* [EXERCISE BRIEF]: Leave the pictures out and quote every line from the start of the listing to the line with "5.15)], ZU, M_wup)", inclusive.

* [SUPPLIED DATA]:
==============================
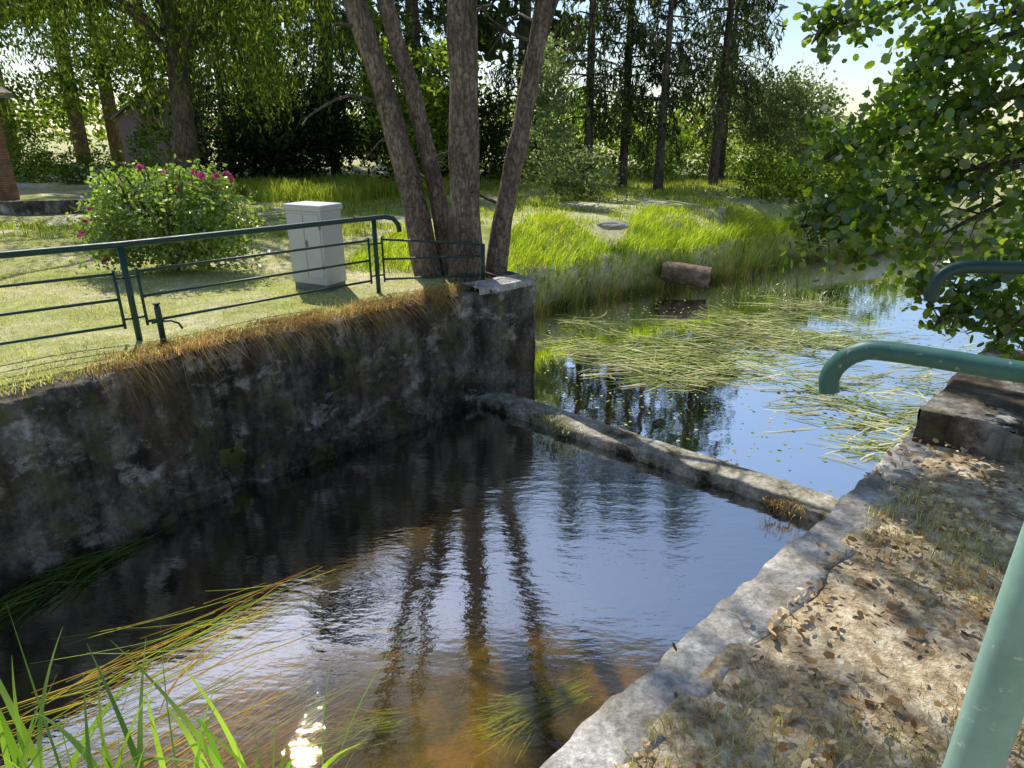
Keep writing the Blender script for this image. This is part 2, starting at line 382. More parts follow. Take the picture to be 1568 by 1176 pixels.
flat('pond_water', [(-.62, 9.05), (.2, 9.75), (-1.2, 10.6), (-1.1, 13), (.2, 15), (3, 17), (7, 20.5), (12, 23), (20, 25.5), (46, 34), (52, 22), (20, 13), (12, 9.5), (8, 6.8), (5, 5.6), (3.85, 5.15)], ZU, M_wup)

# ------------------------------------------------------------------ walls
def resample(pts, step):
    P = [Vector((a, b)) for a, b in pts]; out = [];
    for a, b in zip(P[:-1], P[1:]):
        L = (b - a).length; n = max(1, int(L / step))
        out += [a + (b - a) * (k / n) for k in range(n)]
    out.append(P[-1]); return out
def wall(name, pts, z0, z1, thick, side, mat, amp=.05, step=.06, grooves=(), foot=None, parent=None, back=.35):
    C = resample(pts, step); n = len(C); prof = []
    nv = int((z1 - z0) / step)
    for k in range(nv): prof.append((0, z0 + (z1 - z0) * k / nv))
    ntp = max(2, int(thick / step))
    for k in range(ntp + 1): prof.append((thick * k / ntp, z1))
    for k in range(1, 5): prof.append((thick, z1 - back * k / 4))
    V = []; m = len(prof)
    for i, c in enumerate(C):
        t = (C[min(i + 1, n - 1)] - C[max(i - 1, 0)]).normalized(); nr = Vector((-t.y, t.x)) * side
        for o, z in prof:
            q = Vector((c.x + nr.x * o, c.y + nr.y * o, z)); d = 0
            if o == 0:
                d = amp * (noise.fractal(q * 1.6, .8, 2, 5)) + amp * .5 * noise.noise(q * 9)
                for (gx, gy, w, dp) in grooves:
                    r = math.hypot(c.x - gx, c.y - gy)
                    if r < w: d += dp * min(1, (w - r) / .07)
                if foot and z < foot[0]: d -= foot[1]
            else:
                q.z += amp * .35 * noise.noise(q * 2.7) + amp * .2 * noise.noise(q * 11)
                if o == thick: d = amp * 1.5 * noise.noise(q * 3)
            if abs(z - z1) < .001 and o < .02: d += .006 + amp * .5 * abs(noise.noise(q * 7))
            V.append((q.x + nr.x * d, q.y + nr.y * d, q.z))
    I = np.arange(n - 1)[:, None] * m + np.arange(m - 1)[None, :]
    F = np.stack([I, I + m, I + m + 1, I + 1], -1).reshape(-1, 4)
    if side > 0: F = F[:, ::-1]
    return meshK(name, np.array(V), F, mat, amp > .04, parent)
lw = empty('canal_retaining_wall')
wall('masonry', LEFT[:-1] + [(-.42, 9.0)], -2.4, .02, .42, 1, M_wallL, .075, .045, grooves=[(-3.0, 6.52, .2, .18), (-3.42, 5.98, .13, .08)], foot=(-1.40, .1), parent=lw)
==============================
* [IN RESPONSE]:
Keep writing the Blender script for this image. This is part 2, starting at line 382. More parts follow. Take the picture to be 1568 by 1176 pixels.
flat('pond_water', [(-.62, 9.05), (.2, 9.75), (-1.2, 10.6), (-1.1, 13), (.2, 15), (3, 17), (7, 20.5), (12, 23), (20, 25.5), (46, 34), (52, 22), (20, 13), (12, 9.5), (8, 6.8), (5, 5.6), (3.85, 5.15)], ZU, M_wup)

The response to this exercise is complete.